Dr Rob Matthews, Vodafone’s Network Wizard, said:
“About 30% of villages in our list of 100 didn’t have quick enough BT broadband to be able to reliably power our ROSS units. We normally work with BT solely on providing broadband, but we also found out that there are third party providers coming forward and filling that gap, so we’ve had to figure out how do we get our kit to communicate with these niche providers technology, and we’re starting to roll that out now.”
The altnets aren’t named, although ISPs like Gigaclear, B4RN and many others are working to cater for various rural locations across the United Kingdom. In any case the news means that Vodafone are now able to “step up a gear” and push the roll-out forwards.
So far five communities are live (Minchinhampton, Broad Chalke, Chillaton, Lifton and Loggerheads [North Wales]) and Vodafone is now aiming to deploy to new sites at a rate of one or two a week until March 2016.
Dr Rob Matthews added:
“We’re going to have to ramp things up a bit from here, but we’ve already done a lot of the ground work of surveying villages, finding out where the best locations are, making sure the speeds are quick enough and undertaking designs.

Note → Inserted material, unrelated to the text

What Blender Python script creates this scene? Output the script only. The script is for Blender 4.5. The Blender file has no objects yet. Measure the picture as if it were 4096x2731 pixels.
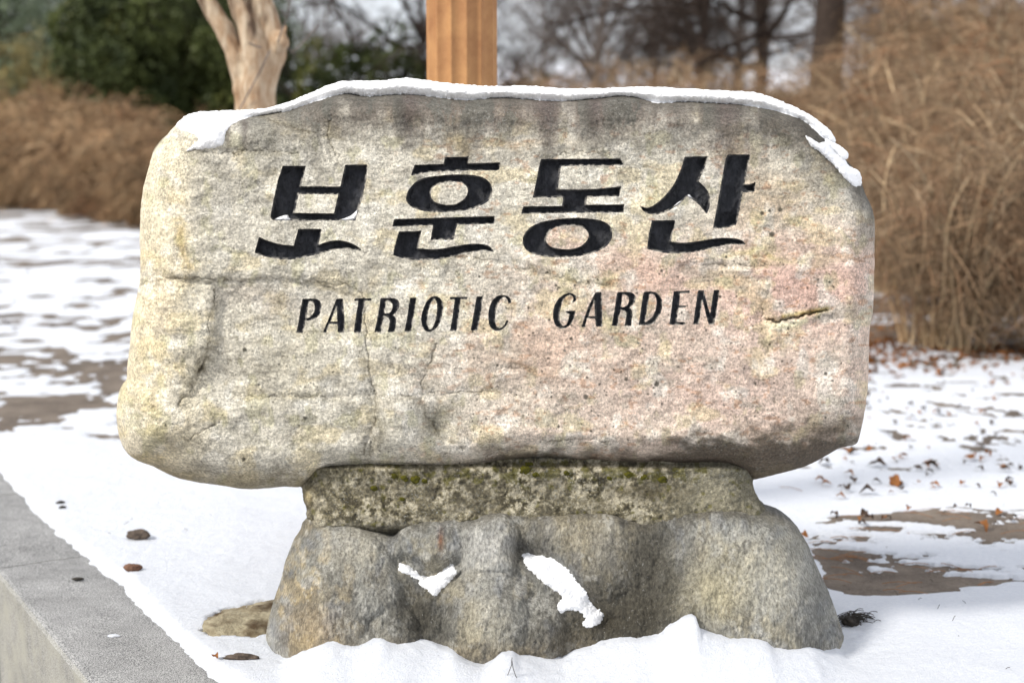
import bpy, math, random
import numpy as np
from mathutils import Vector
random.seed(7)
rng = np.random.default_rng(11)
sc = bpy.context.scene
COL = sc.collection
R = math.radians

# ------------------------------------------------------------------ camera, sky, sun, exposure
CAM_Y, CAM_Z, LENS = -3.55, 1.26, 50.0
FPX = 4096 * LENS / 36.0
PITCH = math.atan((1365.5 - 600) / FPX)
cam_d = bpy.data.cameras.new('camera'); cam = bpy.data.objects.new('camera', cam_d); COL.objects.link(cam)
cam.location = (0, CAM_Y, CAM_Z); cam.rotation_euler = (math.pi / 2 - PITCH, 0, 0)
cam_d.lens = LENS; cam_d.sensor_width = 36; cam_d.clip_start = 0.05; cam_d.clip_end = 2000
cam_d.dof.use_dof = True; cam_d.dof.focus_distance = 3.42; cam_d.dof.aperture_fstop = 2.2; cam_d.dof.aperture_blades = 9
sc.camera = cam
sc.render.resolution_x = 1024; sc.render.resolution_y = 682
SUN_ELEV, SUN_AZ = 40, -60            # azimuth measured from straight behind the camera, negative = from the left
w = bpy.data.worlds.new('World'); sc.world = w; w.use_nodes = True
nt = w.node_tree; nt.nodes.clear()
N = nt.nodes.new
out = N('ShaderNodeOutputWorld'); bg = N('ShaderNodeBackground'); sky = N('ShaderNodeTexSky')
sky.sky_type = 'NISHITA'; sky.sun_disc = False
sky.sun_elevation = R(SUN_ELEV); sky.sun_rotation = R(180 + SUN_AZ)
sky.air_density = 1.0; sky.dust_density = 3.0
tcw = N('ShaderNodeTexCoord'); nz = N('ShaderNodeTexNoise'); nz.inputs['Scale'].default_value = 2.2; nz.inputs['Detail'].default_value = 5
rmp = N('ShaderNodeMapRange'); rmp.inputs[1].default_value = 0.3; rmp.inputs[2].default_value = 0.7; rmp.inputs[3].default_value = 0.62; rmp.inputs[4].default_value = 0.95
mx = N('ShaderNodeMix'); mx.data_type = 'RGBA'; mx.inputs[7].default_value = (8.6, 8.9, 9.5, 1)   # thin bright overcast
nt.links.new(tcw.outputs['Generated'], nz.inputs['Vector']); nt.links.new(nz.outputs['Fac'], rmp.inputs[0])
nt.links.new(rmp.outputs[0], mx.inputs[0]); nt.links.new(sky.outputs[0], mx.inputs[6])
nt.links.new(mx.outputs[2], bg.inputs[0]); bg.inputs[1].default_value = 0.10
nt.links.new(bg.outputs[0], out.inputs[0])
sun_d = bpy.data.lights.new('sun', 'SUN'); sun = bpy.data.objects.new('sun', sun_d); COL.objects.link(sun)
sun_d.energy = 3.0; sun_d.angle = R(10); sun_d.color = (1.0, 0.95, 0.87)
az = R(SUN_AZ); el = R(SUN_ELEV)
sdir = Vector((math.sin(az) * math.cos(el), -math.cos(az) * math.cos(el), math.sin(el)))   # towards the sun
sun.rotation_euler = sdir.to_track_quat('Z', 'Y').to_euler()
sc.view_settings.view_transform = 'Standard'; sc.view_settings.look = 'None'
sc.view_settings.exposure = 0.42; sc.view_settings.gamma = 1; sc.view_settings.use_curve_mapping = False

# ------------------------------------------------------------------ measuring helpers
cp, sp = math.cos(PITCH), math.sin(PITCH)
def ray(px, py):
    u = (np.asarray(px, float) - 2048) / FPX; v = (1365.5 - np.asarray(py, float)) / FPX
    return u, cp + v * sp, -sp + v * cp
def P(px, py, Y):
    dx, dy, dz = ray(px, py); t = (np.asarray(Y) - CAM_Y) / dy
    return np.stack([dx * t, np.asarray(Y) + 0 * t, CAM_Z + dz * t], -1)
def G(px, py, z=0.0):
    dx, dy, dz = ray(px, py); t = (z - CAM_Z) / dz
    return np.stack([dx * t, CAM_Y + dy * t, z + 0 * t], -1)
S = 4096 / 2352.0
def s2l(r, g, b):
    return tuple(((c / 255) / 12.92 if c / 255 <= 0.04045 else ((c / 255 + 0.055) / 1.055) ** 2.4) for c in (r, g, b))

# ------------------------------------------------------------------ numpy noise
def _h(i, j, k, s):
    n = (i * 374761393 + j * 668265263 + k * 2147483647 + s * 974634777) & 0xFFFFFFFF
    n = ((n ^ (n >> 13)) * 1274126177) & 0xFFFFFFFF
    n = ((n ^ (n >> 15)) * 2246822519) & 0xFFFFFFFF
    return ((n ^ (n >> 16)) & 0xFFFFFF) / float(0xFFFFFF)
def vnoise(x, y, s=0):
    x = np.asarray(x, float); y = np.asarray(y, float)
    i = np.floor(x).astype(np.int64); j = np.floor(y).astype(np.int64); fx = x - i; fy = y - j
    fx = fx * fx * fx * (fx * (fx * 6 - 15) + 10); fy = fy * fy * fy * (fy * (fy * 6 - 15) + 10)
    z = np.zeros_like(i)
    a = _h(i, j, z, s); b = _h(i + 1, j, z, s); c = _h(i, j + 1, z, s); d = _h(i + 1, j + 1, z, s)
    return (a + (b - a) * fx) * (1 - fy) + (c + (d - c) * fx) * fy
def fbm(x, y, oct=4, s=0, rough=0.5):
    t = 0; a = 1; tot = 0
    for o in range(oct):
        t = t + a * vnoise(x * 2 ** o + 17.3 * o, y * 2 ** o - 9.1 * o, s + o); tot += a; a *= rough
    return t / tot * 2 - 1
def sstep(a, b, x):
    t = np.clip((x - a) / (b - a), 0, 1); return t * t * (3 - 2 * t)

# ------------------------------------------------------------------ mesh helpers
def mesh_np(name, V, tris=None, quads=None, smooth=True):
    me = bpy.data.meshes.new(name)
    V = np.asarray(V, np.float32).reshape(-1, 3)
    parts = []; sizes = []
    if tris is not None and len(tris): parts.append(np.asarray(tris).reshape(-1)); sizes.append(np.full(len(tris), 3))
    if quads is not None and len(quads): parts.append(np.asarray(quads).reshape(-1)); sizes.append(np.full(len(quads), 4))
    loops = np.concatenate(parts).astype(np.int32); sz = np.concatenate(sizes).astype(np.int32)
    me.vertices.add(len(V)); me.vertices.foreach_set('co', V.reshape(-1))
    me.loops.add(len(loops)); me.loops.foreach_set('vertex_index', loops)
    me.polygons.add(len(sz)); st = np.zeros(len(sz), np.int32); st[1:] = np.cumsum(sz)[:-1]
    me.polygons.foreach_set('loop_start', st); me.polygons.foreach_set('loop_total', sz)
    me.update(calc_edges=True); me.validate()
    me.polygons.foreach_set('use_smooth', np.full(len(me.polygons), smooth))
    me.update(); return me
def set_col(me, C, nm='tint'):
    a = me.color_attributes.new(nm, 'FLOAT_COLOR', 'POINT')
    c = np.ones((len(C), 4), np.float32); c[:, :3] = C; a.data.foreach_set('color', c.reshape(-1))
def link(name, me, mat=None, parent=None, loc=None):
    o = bpy.data.objects.new(name, me); COL.objects.link(o)
    if mat is not None and me is not None and not me.materials: me.materials.append(mat)
    if parent is not None: o.parent = parent
    if loc is not None: o.location = loc
    return o
def thing(o, label, cat, group=None):
    o['label'] = label; o['category'] = cat
    if group: o['group'] = group
    return o
def empty(name, loc=(0, 0, 0), rz=0):
    o = bpy.data.objects.new(name, None); COL.objects.link(o); o.location = loc; o.rotation_euler[2] = rz; o.empty_display_size = 0.1
    return o
def copy_tree(o, parent=None):
    c = o.copy(); COL.objects.link(c)
    if parent is not None: c.parent = parent
    for ch in list(o.children): copy_tree(ch, c)
    return c
def compact(V, F):
    u, inv = np.unique(F.reshape(-1), return_inverse=True)
    return V[u], inv.reshape(F.shape), u
def tubes(PT, RD, sides=3):
    """PT (n,k,3) RD (n,k) -> verts, quads"""
    n, k, _ = PT.shape
    T = np.gradient(PT, axis=1); T /= np.linalg.norm(T, axis=2, keepdims=True) + 1e-9
    ref = np.where(np.abs(T[..., 2:3]) > 0.9, np.array([1.0, 0, 0]), np.array([0, 0, 1.0]))
    ref = ref[:, :1] + 0 * T
    A = np.cross(T, ref); A /= np.linalg.norm(A, axis=2, keepdims=True) + 1e-9
    B = np.cross(T, A)
    ang = np.arange(sides) / sides * 2 * np.pi
    V = PT[:, :, None] + RD[:, :, None, None] * (np.cos(ang)[None, None, :, None] * A[:, :, None] + np.sin(ang)[None, None, :, None] * B[:, :, None])
    base = (np.arange(n)[:, None, None] * k + np.arange(k - 1)[None, :, None]) * sides
    s = np.arange(sides)[None, None, :]; s2 = (s + 1) % sides
    Q = np.stack([base + s, base + s2, base + sides + s2, base + sides + s], -1).reshape(-1, 4)
    return V.reshape(-1, 3), Q
def twig_col(me, n, k, sides, seed, lo=.34, hi=1.9):
    r = np.random.default_rng(seed); v = np.exp(r.uniform(math.log(lo), math.log(hi), n)); red = r.uniform(-.09, .05, n)
    C = np.repeat(np.stack([v * (1 + red), v, v * (1 - red)], 1), k * sides, 0); return C
def merge(lst):
    Vs, Qs, o = [], [], 0
    for V, Q in lst: Vs.append(V); Qs.append(Q + o); o += len(V)
    return np.concatenate(Vs), np.concatenate(Qs)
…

We’ve also done some testing with fibre to make sure the superfast speeds work with the ROSS units, and now we’re moving into the implementation phase.”
Mind you we can’t help but wonder, given the advent of WiFi Calling for mobile devices, whether it wouldn’t simply be easier to use local WiFi for mobile calls instead of boosting the mobile signal via fixed line connections. Admittedly we’d suppose that approach is not a true mobile network and of course not everybody wants home broadband.